Jonathan's Blog

Hotkey Modes Should Be More Common

In my hotkey daemon skhd, I switched some of my keyboard shortcuts to shortcut modes. It reminded me how great shortcut modes are. It’s strange to me that they aren’t used more often. Outside of a few power user developer tools like Vim or Emacs, I’m not sure I’ve ever seen keyboard shortcut modes used.

Think of modes is like a tree. From the initial starting state you have several branches that you could take. Those are your initial group keyboard shortcuts. Once you hit one of those initial keyboard shortcuts, you’ve gone down one branch in the tree. Off of that branch are several more actions you can take. To give an example, say I hit alt + cmd + f to go into the branch for focusing an app. Then inside that branch I have a bunch of options for letters I could hit to focus different apps. The important part is that none of the shortcuts in the branch off the main state for focusing an app are available in the main state, and vice versa.

There are two benefits to grouping keyboard shortcuts into modes. First, it cuts down on the number of initial branch shortcuts. When most apps define keyboard shortcuts, they don’t use the tree structure of modes, but a completely flat structure. In a flat structure, any keyboard shortcut can be accessed at any time from the main state. The problem you immediately run into is that there are a lot of different actions it would be convenient to have bound to a hotkey.

A great example of this problem is my Neovim config. Currently in my config I have over 60 keymaps defined. Nearly all are defined in Normal Mode. Even though we’re already in a mode where we don’t have to set aside any keys for inputting text, if every one of those 60+ actions had it’s own special keyboard shortcut in a flat structure, I would quickly run out of keyboard combos. Adding just a bit of depth massively expands the possibilities combinations, so you’re far less likely to run into awkward collisions where it would make sense for several actions to have the same keyboard shortcut.

The second major benefit of modes is that they make shortcuts more intuitive. My skhd and Neovim configs are again a great example of this. Instead of remembering increasingly arcane and long combinations to trigger activating different common apps, you just need to remember the one common shortcut that activates the mode and the letter for the app. All of the shortcut collisions where the keyboard shortcut that makes the most intuitive sense for an action also makes sense for other unrelated actions mean that it’s difficult to keep a simple rule for what keyboard shortcut is assigned to an action. One of my favorite rules is the shortcut should be the letter of the verb or object of the action, so “i” for “information” and “b” for “browser”. But without modes how do you remember if shift + option + cmd + t is for your terminal, todos, or text editor?

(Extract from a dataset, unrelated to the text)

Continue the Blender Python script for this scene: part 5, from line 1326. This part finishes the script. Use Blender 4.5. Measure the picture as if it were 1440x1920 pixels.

A perfect example of where a flat structure gets confusing I ran into recently is the keyboard shortcuts for the Firefox developer tools. On my Mac, here are the shortcuts.

Action Shortcut
Toggle DevTools Option+Cmd+I
Toggle Browser Toolbox Option+Shift+Cmd+I
Toggle Browser Console Shift+Cmd+J
Toggle Responsive Design Mode Option+Cmd+M
Toggle Inspector Option+Cmd+L
Toggle Web Console Option+Cmd+K
Toggle JavaScript Debugger Option+Cmd+Z
Toggle Network Monitor Option+Cmd+E
Toggle Style Editor Shift+f7
Toggle Performance Shift+f5
Toggle Storage Shift+f9
Toggle DOM Option+Cmd+W
Toggle Accessibility Shift+f12

In what world do these make sense? How does the action “Toggle DevTools” have anything to do with “Option+Cmd+I”? The worst offenders by far though are the shortcuts for the Inspector, Console, Debugger, Network Monitor, Style Editor, Performance, Storage, DOM, and Accessibility. Not only do their keyboard shortcuts have almost no relation to the action, they can’t even keep the same scheme. In the UI, all of these actions are tabs in the same window. Intuitively it feels like they should have similar keyboard shortcuts, right? But no! To keep you on your toes Inspector to Network Monitor follow the pattern Option+Cmd+{letter}–again we’re setting aside the fact that {letter} has no relation to the action–but then just to keep you on your feet it switches up part way through and we instead start using Shift+{function key} style shortcuts now. None of this makes sense. It’s the equivalent of putting the create, edit, and delete buttons for the same UI object on different pages. It just doesn’t make sense.

Keyboard shortcut design is nearly as important as UI design and it’s even more important that shortcut design be as intuitive since the user doesn’t have visual hints. One of the best ways to solve this mess is modes.